Turner v. State Farm Fire & Casualty Company was a first party fire loss case. The insurer moved to dismiss a bad faith count under Twombly/Iqbal, which the court denied. The court found the complaint, which was neither lengthy nor highly detailed, was still adequately pleaded.

The insureds alleged the property was insured for contents coverage and other miscellaneous coverages in the amount of $159,060.00. The complaint alleged that despite repeated demands, the carrier refused to make any payment on claims subject to these coverages. The court stated: “Common sense does suggest that the items of personalty in the Plaintiffs’ damaged residence almost necessarily had some value.
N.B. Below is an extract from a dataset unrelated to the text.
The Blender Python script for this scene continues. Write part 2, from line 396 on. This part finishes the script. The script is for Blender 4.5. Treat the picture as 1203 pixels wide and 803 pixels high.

Because we are told that [the insurer] had offered nothing at the time the suit was filed, we are asked to assume that [the insurer’s] refusal to remit any amount in recognition of these claims is enough to establish that this complaint states a bad faith claim….” The insureds also alleged they documented the value of their claim through the report of a public adjuster, which was furnished to the insurer; and that despite being advised of the extent of the losses, the insurer made no offer to compensate the allegedly covered losses.

This was sufficient to meet the Twombly plausibility standard.

Date of Decision: January 14, 2016

Turner v. State Farm Fire & Cas. Co., Case No. 15-CV-906, 2016 U.S. Dist. LEXIS 4825 (M.D. Pa. January 14, 2016) (Conaboy, J.)